⟨

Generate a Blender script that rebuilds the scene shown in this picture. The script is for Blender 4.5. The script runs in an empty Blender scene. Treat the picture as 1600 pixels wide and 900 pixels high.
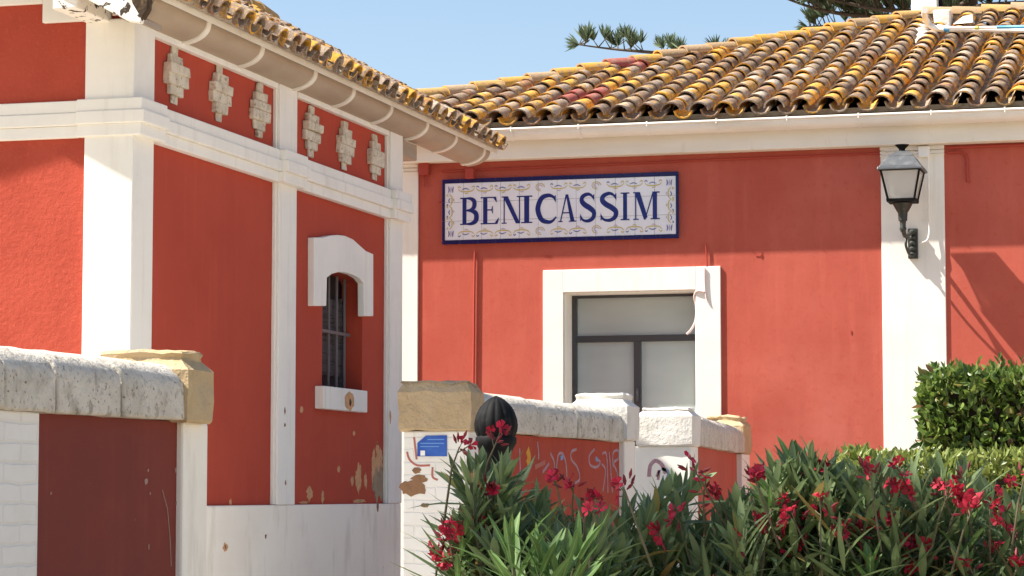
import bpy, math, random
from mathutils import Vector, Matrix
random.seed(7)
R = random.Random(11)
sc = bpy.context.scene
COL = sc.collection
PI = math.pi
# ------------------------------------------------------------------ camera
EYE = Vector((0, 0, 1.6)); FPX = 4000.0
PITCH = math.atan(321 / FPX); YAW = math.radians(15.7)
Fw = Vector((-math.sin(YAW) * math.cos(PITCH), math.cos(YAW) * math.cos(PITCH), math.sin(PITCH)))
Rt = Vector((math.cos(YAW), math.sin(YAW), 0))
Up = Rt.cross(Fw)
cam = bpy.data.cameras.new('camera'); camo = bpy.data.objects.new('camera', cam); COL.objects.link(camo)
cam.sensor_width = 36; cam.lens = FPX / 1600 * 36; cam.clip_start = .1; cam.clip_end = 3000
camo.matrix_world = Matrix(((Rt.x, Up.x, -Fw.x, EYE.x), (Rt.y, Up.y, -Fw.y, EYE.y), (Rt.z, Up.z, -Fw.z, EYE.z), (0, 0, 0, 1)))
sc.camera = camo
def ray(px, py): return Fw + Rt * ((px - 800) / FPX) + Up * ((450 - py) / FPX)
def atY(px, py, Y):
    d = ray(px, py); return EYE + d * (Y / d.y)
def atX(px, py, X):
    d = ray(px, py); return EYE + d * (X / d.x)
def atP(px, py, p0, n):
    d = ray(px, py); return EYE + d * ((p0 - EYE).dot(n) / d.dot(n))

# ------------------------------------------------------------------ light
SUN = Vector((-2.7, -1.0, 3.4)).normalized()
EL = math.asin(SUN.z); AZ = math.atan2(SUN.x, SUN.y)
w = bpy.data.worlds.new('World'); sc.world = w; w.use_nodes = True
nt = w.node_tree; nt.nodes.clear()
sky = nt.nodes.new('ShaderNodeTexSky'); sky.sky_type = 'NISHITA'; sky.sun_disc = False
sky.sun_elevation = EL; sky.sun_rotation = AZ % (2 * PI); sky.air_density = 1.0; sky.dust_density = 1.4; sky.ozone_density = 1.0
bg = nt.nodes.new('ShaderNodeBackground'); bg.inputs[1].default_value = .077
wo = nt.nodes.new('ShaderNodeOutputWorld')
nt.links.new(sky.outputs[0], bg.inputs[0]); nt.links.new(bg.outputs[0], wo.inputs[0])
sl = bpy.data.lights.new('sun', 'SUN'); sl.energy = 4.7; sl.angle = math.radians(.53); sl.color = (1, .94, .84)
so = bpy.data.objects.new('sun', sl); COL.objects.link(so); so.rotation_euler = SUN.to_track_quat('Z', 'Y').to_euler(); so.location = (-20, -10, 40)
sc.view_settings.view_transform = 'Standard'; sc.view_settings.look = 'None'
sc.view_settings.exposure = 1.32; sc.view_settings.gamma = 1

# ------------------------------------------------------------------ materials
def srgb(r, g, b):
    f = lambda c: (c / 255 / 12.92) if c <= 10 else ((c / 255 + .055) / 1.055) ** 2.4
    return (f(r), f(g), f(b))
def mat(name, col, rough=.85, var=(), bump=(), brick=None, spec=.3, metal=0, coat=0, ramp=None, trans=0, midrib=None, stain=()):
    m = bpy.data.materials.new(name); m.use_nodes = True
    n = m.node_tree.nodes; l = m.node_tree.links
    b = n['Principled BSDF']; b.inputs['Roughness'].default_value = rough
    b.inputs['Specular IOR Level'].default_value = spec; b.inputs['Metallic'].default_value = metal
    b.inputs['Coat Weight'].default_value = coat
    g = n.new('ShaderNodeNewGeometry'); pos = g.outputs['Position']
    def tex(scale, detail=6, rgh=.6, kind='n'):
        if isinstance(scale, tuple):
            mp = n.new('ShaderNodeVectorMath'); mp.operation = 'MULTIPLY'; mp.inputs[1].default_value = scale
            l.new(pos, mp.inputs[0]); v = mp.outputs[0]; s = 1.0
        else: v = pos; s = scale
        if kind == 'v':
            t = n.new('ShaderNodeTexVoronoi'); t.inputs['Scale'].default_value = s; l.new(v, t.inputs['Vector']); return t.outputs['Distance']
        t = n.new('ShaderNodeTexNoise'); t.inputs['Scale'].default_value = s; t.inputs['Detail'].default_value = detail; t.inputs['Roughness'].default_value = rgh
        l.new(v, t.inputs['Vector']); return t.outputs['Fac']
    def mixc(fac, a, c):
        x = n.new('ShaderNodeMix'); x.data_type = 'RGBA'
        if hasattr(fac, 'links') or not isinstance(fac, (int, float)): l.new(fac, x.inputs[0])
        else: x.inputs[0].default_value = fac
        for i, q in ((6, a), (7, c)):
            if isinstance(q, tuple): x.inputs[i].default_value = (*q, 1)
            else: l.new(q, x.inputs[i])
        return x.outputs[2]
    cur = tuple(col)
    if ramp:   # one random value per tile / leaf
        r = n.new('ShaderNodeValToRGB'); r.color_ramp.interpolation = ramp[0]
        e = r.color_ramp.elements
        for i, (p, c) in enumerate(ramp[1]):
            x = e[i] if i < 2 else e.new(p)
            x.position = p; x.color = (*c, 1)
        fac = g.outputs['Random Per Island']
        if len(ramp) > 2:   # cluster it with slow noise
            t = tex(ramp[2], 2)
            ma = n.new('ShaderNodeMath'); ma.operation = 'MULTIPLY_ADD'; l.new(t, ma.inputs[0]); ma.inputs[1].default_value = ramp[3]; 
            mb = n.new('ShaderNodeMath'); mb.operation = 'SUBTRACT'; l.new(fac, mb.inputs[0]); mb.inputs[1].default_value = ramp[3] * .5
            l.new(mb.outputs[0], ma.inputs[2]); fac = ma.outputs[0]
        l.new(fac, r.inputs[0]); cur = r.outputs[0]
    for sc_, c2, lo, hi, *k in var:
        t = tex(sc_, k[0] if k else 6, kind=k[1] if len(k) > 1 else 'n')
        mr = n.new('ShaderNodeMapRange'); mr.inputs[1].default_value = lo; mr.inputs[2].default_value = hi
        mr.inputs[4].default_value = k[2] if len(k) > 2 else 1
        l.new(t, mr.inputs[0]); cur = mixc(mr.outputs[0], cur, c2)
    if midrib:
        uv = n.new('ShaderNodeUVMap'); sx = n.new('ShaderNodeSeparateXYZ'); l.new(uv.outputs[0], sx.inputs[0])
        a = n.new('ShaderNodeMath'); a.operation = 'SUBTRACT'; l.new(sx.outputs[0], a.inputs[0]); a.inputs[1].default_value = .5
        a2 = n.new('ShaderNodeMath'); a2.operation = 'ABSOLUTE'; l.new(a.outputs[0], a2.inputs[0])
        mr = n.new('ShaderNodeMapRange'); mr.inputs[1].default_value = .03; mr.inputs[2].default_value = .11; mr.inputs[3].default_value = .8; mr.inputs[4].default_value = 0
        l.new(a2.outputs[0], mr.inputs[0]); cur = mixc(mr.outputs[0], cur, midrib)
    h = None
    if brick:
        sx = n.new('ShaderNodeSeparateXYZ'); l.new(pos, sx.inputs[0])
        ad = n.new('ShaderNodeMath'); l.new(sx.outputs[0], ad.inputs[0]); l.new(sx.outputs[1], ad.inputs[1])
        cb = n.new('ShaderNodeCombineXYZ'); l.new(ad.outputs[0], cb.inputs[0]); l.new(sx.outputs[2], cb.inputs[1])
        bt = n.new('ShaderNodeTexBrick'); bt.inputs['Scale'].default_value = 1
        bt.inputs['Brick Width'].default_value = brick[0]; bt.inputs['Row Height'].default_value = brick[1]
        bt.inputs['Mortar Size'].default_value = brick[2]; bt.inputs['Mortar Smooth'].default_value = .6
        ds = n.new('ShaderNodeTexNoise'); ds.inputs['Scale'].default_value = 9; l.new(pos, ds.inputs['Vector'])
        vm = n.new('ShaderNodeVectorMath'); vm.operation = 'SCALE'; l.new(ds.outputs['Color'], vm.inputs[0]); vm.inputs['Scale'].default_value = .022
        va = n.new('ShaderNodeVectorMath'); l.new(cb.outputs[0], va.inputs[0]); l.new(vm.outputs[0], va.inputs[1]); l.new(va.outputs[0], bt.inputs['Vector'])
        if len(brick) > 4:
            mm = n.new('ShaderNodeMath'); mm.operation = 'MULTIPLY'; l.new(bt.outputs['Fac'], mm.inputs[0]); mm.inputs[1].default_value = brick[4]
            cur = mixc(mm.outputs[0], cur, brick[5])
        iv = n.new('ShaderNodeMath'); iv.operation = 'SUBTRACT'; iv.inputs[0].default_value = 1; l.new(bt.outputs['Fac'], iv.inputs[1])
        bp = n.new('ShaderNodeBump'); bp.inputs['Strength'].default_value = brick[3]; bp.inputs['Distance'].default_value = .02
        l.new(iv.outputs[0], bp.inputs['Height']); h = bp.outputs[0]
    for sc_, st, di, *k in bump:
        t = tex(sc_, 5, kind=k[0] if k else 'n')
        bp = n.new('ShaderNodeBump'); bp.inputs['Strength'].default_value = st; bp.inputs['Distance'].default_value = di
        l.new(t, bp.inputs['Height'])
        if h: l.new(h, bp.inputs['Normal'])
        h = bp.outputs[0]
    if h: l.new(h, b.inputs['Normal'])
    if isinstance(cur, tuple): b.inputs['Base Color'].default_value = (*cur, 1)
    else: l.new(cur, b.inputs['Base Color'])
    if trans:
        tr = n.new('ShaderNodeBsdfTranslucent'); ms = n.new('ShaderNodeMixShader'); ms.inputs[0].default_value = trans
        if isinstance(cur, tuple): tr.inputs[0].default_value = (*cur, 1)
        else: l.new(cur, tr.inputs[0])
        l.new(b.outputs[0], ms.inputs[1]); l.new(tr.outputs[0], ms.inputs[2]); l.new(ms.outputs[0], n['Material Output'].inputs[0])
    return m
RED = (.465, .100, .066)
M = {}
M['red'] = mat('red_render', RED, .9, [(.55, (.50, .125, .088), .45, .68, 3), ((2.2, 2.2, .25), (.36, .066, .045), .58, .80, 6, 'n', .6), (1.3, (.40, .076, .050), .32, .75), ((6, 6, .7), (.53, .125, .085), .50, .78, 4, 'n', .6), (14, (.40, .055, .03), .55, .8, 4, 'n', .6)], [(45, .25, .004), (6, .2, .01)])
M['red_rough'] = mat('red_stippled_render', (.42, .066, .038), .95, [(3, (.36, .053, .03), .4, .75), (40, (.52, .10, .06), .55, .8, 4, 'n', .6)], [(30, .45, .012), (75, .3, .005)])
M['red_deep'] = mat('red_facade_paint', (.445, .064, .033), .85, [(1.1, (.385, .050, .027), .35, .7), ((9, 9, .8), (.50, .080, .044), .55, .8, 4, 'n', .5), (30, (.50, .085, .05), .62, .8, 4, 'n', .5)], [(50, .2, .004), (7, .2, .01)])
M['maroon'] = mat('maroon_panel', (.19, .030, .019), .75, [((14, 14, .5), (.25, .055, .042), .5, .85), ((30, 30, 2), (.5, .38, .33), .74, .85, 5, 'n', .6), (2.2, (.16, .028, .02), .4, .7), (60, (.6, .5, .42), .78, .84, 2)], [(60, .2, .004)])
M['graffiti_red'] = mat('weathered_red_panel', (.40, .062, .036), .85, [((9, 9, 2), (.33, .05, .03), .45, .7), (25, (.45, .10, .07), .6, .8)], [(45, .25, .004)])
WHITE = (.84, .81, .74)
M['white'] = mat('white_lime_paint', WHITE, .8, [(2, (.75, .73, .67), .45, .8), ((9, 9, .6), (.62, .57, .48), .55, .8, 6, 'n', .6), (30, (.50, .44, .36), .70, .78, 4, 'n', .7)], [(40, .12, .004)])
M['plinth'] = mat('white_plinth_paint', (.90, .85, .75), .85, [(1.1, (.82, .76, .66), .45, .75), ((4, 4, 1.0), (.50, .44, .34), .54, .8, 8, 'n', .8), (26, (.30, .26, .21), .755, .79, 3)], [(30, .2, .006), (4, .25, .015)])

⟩

-- GIVEN EXERCISE --
Up to and including the line with "d = ray(px, py); return EYE + d * ((p0", copy the data above from its first line. Skip pictures.

-- EXERCISE OUTPUT --
Generate a Blender script that rebuilds the scene shown in this picture. The script is for Blender 4.5. The script runs in an empty Blender scene. Treat the picture as 1600 pixels wide and 900 pixels high.
import bpy, math, random
from mathutils import Vector, Matrix
random.seed(7)
R = random.Random(11)
sc = bpy.context.scene
COL = sc.collection
PI = math.pi
# ------------------------------------------------------------------ camera
EYE = Vector((0, 0, 1.6)); FPX = 4000.0
PITCH = math.atan(321 / FPX); YAW = math.radians(15.7)
Fw = Vector((-math.sin(YAW) * math.cos(PITCH), math.cos(YAW) * math.cos(PITCH), math.sin(PITCH)))
Rt = Vector((math.cos(YAW), math.sin(YAW), 0))
Up = Rt.cross(Fw)
cam = bpy.data.cameras.new('camera'); camo = bpy.data.objects.new('camera', cam); COL.objects.link(camo)
cam.sensor_width = 36; cam.lens = FPX / 1600 * 36; cam.clip_start = .1; cam.clip_end = 3000
camo.matrix_world = Matrix(((Rt.x, Up.x, -Fw.x, EYE.x), (Rt.y, Up.y, -Fw.y, EYE.y), (Rt.z, Up.z, -Fw.z, EYE.z), (0, 0, 0, 1)))
sc.camera = camo
def ray(px, py): return Fw + Rt * ((px - 800) / FPX) + Up * ((450 - py) / FPX)
def atY(px, py, Y):
    d = ray(px, py); return EYE + d * (Y / d.y)
def atX(px, py, X):
    d = ray(px, py); return EYE + d * (X / d.x)
def atP(px, py, p0, n):
    d = ray(px, py); return EYE + d * ((p0 - EYE).dot(n) / d.dot(n))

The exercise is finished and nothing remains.